What is expected.
Each line that holds the word "scene" counts once. Give the total number of such lines and nothing else.

● ● ●

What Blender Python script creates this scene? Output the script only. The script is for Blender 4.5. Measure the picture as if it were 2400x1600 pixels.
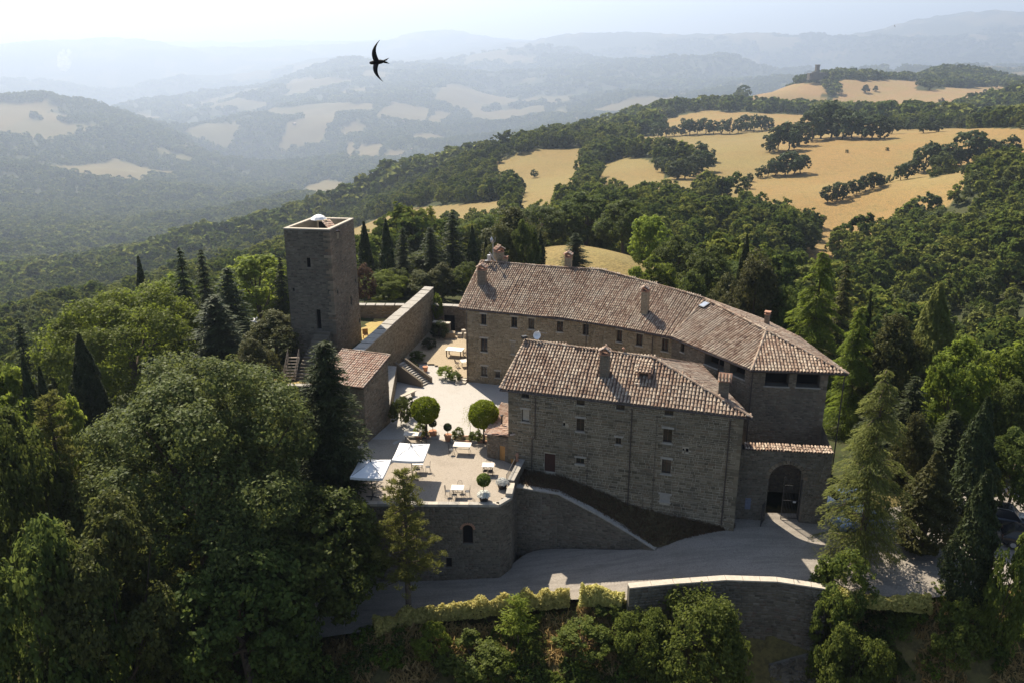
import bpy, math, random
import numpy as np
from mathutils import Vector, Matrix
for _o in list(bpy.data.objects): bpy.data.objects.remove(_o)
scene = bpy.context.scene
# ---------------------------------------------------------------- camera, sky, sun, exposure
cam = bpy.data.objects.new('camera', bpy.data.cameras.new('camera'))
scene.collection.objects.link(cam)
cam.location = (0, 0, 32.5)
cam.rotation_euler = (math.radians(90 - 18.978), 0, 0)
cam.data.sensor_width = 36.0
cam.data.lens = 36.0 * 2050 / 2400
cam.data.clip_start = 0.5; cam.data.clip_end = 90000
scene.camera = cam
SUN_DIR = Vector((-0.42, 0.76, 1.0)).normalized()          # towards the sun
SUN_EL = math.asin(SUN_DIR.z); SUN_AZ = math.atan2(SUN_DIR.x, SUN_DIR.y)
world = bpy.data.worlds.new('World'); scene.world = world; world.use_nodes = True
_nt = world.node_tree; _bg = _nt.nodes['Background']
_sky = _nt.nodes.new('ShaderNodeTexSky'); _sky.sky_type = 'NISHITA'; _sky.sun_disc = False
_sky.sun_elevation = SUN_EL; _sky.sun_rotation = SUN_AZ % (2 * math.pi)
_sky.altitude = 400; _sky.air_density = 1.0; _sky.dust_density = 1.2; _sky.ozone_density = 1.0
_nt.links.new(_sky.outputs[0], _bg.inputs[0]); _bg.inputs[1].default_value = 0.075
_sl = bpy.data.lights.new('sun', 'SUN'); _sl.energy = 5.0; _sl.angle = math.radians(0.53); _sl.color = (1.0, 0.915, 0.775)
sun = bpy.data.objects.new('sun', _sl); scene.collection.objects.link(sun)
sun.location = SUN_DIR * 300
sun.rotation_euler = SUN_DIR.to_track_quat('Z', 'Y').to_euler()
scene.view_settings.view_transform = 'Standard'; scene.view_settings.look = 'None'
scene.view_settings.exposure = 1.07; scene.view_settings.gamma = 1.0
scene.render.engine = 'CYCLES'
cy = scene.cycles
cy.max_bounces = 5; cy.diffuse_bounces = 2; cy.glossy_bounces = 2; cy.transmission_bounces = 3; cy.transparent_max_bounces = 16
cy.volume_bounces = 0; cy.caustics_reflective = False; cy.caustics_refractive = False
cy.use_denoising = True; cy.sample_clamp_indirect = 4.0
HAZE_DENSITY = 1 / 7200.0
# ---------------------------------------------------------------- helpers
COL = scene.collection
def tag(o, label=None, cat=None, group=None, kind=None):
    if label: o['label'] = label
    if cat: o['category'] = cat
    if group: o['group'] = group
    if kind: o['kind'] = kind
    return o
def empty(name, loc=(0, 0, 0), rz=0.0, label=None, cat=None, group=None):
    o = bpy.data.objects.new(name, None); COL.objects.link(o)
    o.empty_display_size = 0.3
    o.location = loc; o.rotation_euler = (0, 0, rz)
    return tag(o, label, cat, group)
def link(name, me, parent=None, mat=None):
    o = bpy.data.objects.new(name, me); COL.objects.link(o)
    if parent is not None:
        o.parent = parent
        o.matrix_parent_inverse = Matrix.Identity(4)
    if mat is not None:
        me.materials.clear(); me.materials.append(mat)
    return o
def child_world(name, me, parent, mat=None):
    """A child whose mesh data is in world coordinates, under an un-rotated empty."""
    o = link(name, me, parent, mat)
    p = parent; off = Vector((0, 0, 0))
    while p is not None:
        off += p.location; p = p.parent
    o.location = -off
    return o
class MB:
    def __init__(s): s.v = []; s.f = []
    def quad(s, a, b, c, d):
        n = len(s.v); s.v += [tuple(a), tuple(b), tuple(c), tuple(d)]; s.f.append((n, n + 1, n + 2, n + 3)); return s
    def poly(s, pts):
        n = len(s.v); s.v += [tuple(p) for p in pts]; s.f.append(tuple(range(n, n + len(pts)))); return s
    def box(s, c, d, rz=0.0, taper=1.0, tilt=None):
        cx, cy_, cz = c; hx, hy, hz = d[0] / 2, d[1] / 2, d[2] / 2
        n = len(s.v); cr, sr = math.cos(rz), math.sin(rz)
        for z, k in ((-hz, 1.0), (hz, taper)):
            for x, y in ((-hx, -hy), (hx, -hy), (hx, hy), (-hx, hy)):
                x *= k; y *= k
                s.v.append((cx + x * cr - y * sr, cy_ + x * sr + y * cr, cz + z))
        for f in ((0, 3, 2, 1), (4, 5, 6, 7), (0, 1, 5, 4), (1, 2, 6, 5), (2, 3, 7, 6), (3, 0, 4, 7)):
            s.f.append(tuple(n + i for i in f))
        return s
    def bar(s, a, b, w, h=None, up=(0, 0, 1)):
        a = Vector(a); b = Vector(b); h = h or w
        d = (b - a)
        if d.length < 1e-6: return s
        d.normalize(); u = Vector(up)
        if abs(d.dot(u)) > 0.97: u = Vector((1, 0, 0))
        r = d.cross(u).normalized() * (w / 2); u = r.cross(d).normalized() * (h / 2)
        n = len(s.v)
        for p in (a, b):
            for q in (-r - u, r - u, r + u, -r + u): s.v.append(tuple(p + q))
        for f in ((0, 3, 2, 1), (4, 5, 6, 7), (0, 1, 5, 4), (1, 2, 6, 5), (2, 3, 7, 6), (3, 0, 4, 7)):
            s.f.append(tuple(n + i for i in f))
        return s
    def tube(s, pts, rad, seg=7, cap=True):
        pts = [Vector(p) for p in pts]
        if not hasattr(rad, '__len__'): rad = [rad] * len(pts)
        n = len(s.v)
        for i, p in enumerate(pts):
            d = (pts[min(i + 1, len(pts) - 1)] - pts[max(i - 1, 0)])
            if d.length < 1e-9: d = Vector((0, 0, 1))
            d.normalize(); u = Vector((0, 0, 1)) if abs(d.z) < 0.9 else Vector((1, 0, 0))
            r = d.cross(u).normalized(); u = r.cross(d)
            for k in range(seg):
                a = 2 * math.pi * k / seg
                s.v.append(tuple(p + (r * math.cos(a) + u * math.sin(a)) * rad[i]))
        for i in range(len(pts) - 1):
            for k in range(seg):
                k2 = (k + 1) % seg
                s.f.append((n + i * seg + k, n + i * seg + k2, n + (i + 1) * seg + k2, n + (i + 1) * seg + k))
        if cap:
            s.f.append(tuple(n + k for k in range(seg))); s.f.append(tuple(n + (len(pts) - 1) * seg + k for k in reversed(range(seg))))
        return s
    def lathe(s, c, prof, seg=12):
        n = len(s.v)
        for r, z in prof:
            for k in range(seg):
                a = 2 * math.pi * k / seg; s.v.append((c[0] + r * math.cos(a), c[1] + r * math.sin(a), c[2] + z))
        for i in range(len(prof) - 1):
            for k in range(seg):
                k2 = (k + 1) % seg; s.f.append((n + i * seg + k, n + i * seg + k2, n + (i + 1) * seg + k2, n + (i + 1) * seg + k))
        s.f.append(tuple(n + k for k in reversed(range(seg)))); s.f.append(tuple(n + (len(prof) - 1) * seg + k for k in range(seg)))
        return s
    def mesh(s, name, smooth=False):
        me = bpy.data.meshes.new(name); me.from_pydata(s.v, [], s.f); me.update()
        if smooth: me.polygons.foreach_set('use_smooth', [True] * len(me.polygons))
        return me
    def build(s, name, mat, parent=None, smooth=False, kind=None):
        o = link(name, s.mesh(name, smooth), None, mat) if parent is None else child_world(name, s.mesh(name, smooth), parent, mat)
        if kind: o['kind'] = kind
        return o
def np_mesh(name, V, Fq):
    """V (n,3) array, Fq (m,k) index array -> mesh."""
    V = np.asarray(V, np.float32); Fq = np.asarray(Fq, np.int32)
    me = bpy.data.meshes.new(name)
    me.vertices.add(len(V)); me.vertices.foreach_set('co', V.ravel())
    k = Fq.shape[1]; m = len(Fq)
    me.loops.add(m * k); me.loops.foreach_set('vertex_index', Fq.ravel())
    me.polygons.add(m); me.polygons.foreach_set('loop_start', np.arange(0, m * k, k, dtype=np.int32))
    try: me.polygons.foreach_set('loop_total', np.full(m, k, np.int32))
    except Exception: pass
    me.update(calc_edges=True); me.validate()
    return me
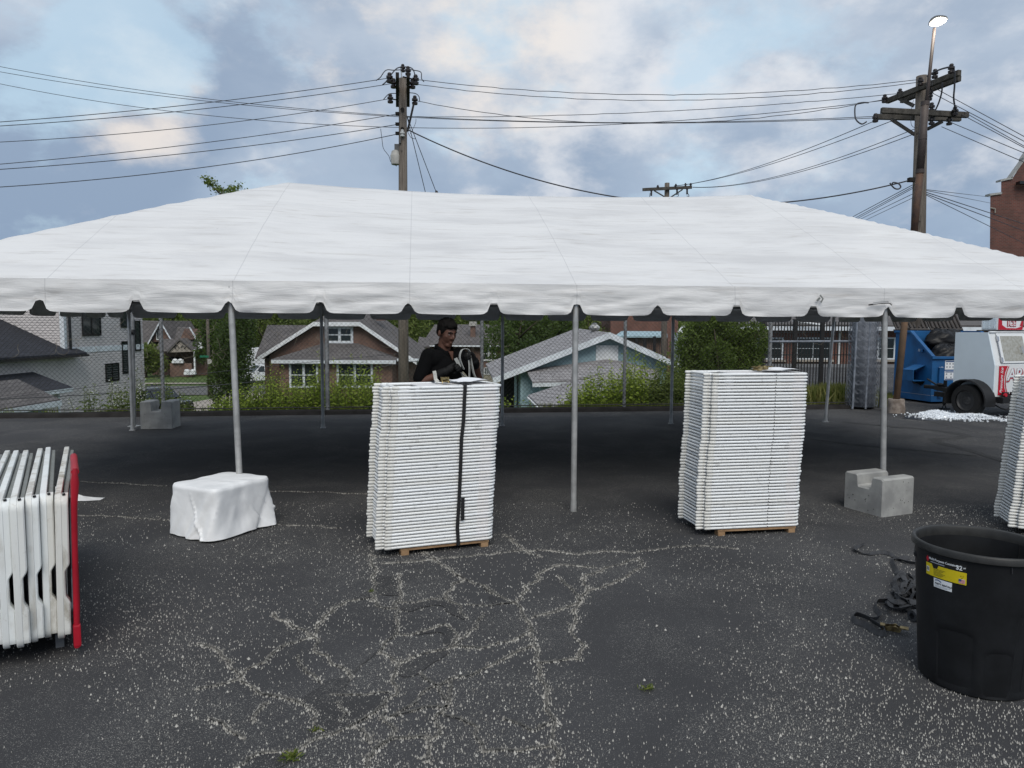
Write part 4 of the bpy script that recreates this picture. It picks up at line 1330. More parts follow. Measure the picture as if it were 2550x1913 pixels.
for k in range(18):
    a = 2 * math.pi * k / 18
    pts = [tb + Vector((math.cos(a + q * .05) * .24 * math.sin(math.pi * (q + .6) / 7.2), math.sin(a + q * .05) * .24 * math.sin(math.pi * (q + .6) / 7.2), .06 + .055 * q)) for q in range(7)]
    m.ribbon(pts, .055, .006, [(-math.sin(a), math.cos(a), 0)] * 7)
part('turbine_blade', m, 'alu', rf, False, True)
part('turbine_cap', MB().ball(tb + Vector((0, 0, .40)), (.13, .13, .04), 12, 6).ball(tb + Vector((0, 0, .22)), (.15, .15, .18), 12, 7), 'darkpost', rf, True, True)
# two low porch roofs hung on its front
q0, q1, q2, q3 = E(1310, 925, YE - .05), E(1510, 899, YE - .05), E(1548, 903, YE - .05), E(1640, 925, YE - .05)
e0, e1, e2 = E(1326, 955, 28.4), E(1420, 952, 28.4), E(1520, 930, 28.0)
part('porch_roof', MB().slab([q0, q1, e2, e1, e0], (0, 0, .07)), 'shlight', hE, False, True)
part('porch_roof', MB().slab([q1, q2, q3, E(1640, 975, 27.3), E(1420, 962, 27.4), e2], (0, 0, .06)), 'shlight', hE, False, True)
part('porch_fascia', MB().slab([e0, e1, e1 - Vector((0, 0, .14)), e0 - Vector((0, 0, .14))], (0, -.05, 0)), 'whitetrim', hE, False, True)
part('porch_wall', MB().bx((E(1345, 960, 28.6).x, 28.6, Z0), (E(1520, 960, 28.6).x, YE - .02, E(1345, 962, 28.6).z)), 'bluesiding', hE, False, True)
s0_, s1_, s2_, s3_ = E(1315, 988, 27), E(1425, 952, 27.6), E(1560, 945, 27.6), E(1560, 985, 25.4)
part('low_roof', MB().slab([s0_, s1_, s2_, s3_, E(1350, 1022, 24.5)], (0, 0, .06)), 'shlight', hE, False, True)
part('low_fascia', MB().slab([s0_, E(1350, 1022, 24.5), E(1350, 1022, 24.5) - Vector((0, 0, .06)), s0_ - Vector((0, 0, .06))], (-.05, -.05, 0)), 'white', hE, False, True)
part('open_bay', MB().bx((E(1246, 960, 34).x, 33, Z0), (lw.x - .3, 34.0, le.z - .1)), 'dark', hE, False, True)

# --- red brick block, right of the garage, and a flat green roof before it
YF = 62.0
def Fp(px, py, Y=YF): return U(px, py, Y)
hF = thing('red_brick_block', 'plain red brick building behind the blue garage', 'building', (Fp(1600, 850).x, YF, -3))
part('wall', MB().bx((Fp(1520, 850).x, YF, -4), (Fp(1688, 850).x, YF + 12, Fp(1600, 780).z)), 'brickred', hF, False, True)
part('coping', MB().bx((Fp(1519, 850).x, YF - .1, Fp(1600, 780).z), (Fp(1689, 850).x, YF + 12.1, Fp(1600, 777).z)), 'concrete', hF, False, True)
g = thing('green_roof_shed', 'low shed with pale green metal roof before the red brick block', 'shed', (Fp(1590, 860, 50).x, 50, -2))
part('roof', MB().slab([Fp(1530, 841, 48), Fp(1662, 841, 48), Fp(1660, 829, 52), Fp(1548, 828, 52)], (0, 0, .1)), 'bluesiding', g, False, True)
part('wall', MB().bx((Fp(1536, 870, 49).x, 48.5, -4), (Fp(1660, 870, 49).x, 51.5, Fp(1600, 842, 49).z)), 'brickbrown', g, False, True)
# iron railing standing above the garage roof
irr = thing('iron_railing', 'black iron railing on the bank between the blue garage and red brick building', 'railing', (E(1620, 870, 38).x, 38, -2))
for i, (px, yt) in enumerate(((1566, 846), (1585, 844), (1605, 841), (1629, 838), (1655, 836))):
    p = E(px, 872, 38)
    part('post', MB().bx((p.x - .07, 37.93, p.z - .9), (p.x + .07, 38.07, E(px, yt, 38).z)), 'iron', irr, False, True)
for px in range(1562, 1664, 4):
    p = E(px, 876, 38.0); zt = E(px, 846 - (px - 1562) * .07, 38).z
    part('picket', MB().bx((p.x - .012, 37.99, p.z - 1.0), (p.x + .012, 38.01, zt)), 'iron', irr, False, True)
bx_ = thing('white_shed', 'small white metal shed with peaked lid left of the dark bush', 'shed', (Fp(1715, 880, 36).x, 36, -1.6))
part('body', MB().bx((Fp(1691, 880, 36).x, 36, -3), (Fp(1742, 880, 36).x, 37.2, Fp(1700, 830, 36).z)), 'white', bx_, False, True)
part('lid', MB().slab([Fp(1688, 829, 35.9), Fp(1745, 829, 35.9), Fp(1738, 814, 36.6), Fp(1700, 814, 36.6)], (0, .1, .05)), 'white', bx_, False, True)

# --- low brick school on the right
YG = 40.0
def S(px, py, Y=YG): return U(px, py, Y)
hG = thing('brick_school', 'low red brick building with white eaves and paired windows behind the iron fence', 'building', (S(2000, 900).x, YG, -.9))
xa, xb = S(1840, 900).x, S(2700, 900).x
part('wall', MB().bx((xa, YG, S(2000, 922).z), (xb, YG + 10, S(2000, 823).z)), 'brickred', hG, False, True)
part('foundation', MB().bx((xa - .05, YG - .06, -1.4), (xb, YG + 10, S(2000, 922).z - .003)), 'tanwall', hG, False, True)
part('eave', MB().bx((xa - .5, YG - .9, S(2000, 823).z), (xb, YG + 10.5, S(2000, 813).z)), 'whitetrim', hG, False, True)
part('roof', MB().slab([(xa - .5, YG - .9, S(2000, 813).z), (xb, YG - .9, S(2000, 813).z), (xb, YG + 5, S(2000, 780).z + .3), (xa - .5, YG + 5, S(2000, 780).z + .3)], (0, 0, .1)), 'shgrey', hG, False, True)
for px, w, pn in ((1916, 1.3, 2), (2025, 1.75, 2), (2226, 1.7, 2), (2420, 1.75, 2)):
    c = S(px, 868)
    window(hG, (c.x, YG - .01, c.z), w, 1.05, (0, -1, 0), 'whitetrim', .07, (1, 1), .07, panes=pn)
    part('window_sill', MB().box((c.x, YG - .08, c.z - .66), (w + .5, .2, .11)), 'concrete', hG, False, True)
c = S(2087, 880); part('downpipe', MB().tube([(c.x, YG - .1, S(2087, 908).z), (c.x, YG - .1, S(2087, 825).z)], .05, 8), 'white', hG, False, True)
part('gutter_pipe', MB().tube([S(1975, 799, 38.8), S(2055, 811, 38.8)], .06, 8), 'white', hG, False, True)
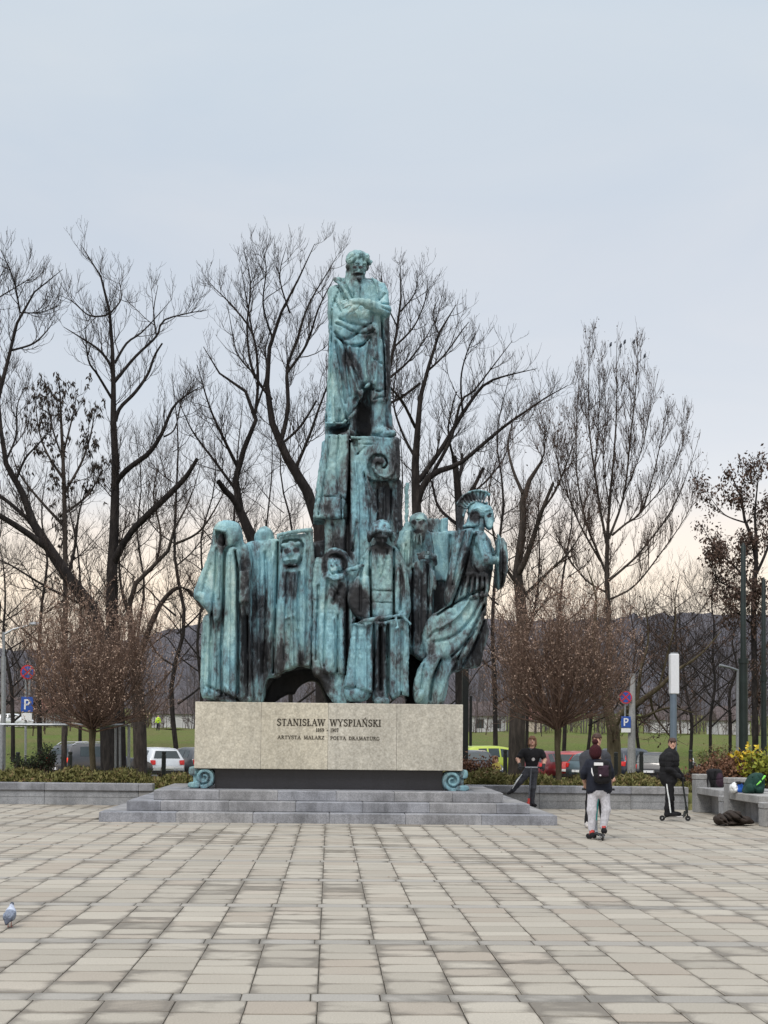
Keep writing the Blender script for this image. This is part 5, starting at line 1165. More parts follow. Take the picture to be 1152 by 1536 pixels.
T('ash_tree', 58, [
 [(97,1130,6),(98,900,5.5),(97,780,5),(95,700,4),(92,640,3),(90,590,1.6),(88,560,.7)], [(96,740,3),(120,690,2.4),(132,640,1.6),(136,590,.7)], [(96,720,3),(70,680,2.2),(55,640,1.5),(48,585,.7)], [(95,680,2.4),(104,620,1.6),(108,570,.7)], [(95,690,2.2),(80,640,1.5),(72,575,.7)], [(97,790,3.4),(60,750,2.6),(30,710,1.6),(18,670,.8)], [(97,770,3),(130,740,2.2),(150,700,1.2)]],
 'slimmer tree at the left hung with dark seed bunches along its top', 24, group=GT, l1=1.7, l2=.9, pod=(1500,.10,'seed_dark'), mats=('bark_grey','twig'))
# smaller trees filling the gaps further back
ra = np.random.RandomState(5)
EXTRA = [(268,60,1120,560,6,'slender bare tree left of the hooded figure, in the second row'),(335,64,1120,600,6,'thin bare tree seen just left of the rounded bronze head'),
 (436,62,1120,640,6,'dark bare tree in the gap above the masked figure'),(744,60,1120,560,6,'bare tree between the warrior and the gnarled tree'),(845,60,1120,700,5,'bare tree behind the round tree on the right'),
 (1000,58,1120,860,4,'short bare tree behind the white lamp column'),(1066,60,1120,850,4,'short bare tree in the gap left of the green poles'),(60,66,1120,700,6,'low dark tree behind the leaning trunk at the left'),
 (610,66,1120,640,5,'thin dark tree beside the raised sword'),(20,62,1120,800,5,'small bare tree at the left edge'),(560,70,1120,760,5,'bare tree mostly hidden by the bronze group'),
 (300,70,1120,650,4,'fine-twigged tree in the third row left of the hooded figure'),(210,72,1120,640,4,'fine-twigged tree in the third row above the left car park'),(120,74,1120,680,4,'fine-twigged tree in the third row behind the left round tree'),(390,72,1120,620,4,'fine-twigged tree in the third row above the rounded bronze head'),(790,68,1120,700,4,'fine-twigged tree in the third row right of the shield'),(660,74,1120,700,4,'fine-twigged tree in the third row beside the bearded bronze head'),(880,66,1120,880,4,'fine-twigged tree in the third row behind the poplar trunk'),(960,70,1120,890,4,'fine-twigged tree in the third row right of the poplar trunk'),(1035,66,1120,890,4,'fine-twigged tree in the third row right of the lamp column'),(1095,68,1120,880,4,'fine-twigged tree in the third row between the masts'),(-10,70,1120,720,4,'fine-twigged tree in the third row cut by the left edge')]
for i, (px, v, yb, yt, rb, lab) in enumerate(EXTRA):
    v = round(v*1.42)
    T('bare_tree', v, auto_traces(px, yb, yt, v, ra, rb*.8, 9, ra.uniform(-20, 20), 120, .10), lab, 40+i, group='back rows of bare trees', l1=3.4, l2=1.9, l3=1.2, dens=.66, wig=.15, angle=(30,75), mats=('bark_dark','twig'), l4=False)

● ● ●

Answer in full.
11